Central Coast Council has a paperwork problem hiding in plain sight. Duplicate and outdated images embedded across planning documents, development application portals, and community engagement materials have accumulated over years of institutional disruption — and the decisions about how to fix them are now landing on the desks of a council that is still rebuilding public trust after emerging from state administration in 2021.
The issue matters more than it might first appear. Planning documents anchoring major projects in Gosford CBD — including materials tied to the long-running Gosford City Centre Master Plan — rely on accurate, current visual records to inform developers, residents, and assessment panels. When the same outdated aerial photograph or superseded site image appears across multiple versions of a document, it can create genuine ambiguity about site conditions, particularly on parcels where demolition or remediation has occurred since the image was captured.
Why the Timing is Difficult
Central Coast Council is juggling several competing priorities that make even administrative corrections more complex than they should be. The council's Integrated Planning and Reporting Framework, which governs how community strategic plans and operational documents are published, requires formal amendment processes before materials can be updated on the public record. That means a simple image swap in a planning exhibit can trigger a multi-step internal review.
At the same time, council is managing active development pressure in the Gosford waterfront precinct and along Mann Street, where private developers and state government agencies including the Hunter and Central Coast Development Corporation have been active. Errors in supporting imagery for development applications lodged through the NSW Planning Portal carry a specific risk: an applicant or objector could later argue that the visual record used in an assessment was materially misleading.
The council's geographic information systems team, based at the Gosford administration centre on Mann Street, maintains the aerial and cadastral datasets that underpin most planning imagery. According to council's publicly available Digital Infrastructure Strategy, the GIS layer library was last comprehensively audited in the 2023–24 financial year. Any imagery predating the significant flooding events that struck the Tuggerah Lakes catchment and the Wyong River corridor in March 2022 would need to be flagged as potentially non-representative of current ground conditions.
The Decisions Council Cannot Defer
Three concrete choices now sit in front of council staff and elected representatives. First, council needs to determine whether duplicate image detection will be handled through a manual document review process or through automated metadata comparison across its content management system — a technical call that carries budget implications in a council still operating under a financial improvement plan.
Second, council must decide how to handle already-lodged development applications that may contain or reference duplicated imagery. The Environmental Planning and Assessment Act 1979 sets out the procedural grounds on which an application can be asked to provide supplementary material, and community members in areas like Erina and Woy Woy — where DA volumes have remained elevated — have previously raised concerns about documentation quality in submissions to council's planning committee.
Third, there is the question of public communication. The council's Engagement and Place team runs regular community drop-in sessions at venues including Gosford Regional Library on Donnison Street and the Wyong Council Chambers. Bringing the image-audit process into those existing channels, rather than treating it as an internal administrative matter, would align with the transparency commitments council made when it exited administration.

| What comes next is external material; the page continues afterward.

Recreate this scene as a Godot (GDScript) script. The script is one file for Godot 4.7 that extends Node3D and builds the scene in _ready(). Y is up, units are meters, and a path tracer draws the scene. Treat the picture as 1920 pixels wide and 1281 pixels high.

The practical timeline is tight. Council's next round of quarterly budget reviews is scheduled for September 2026, which is the logical moment to seek any additional resourcing for a systematic document audit. Missing that window likely pushes the work into the 2026–27 mid-year review, with the Gosford CBD rezoning proposals expected to advance through the planning system in the same period. Getting the imagery record clean before those proposals attract peak scrutiny is a straightforward case of getting the administrative foundations right before the political pressure peaks.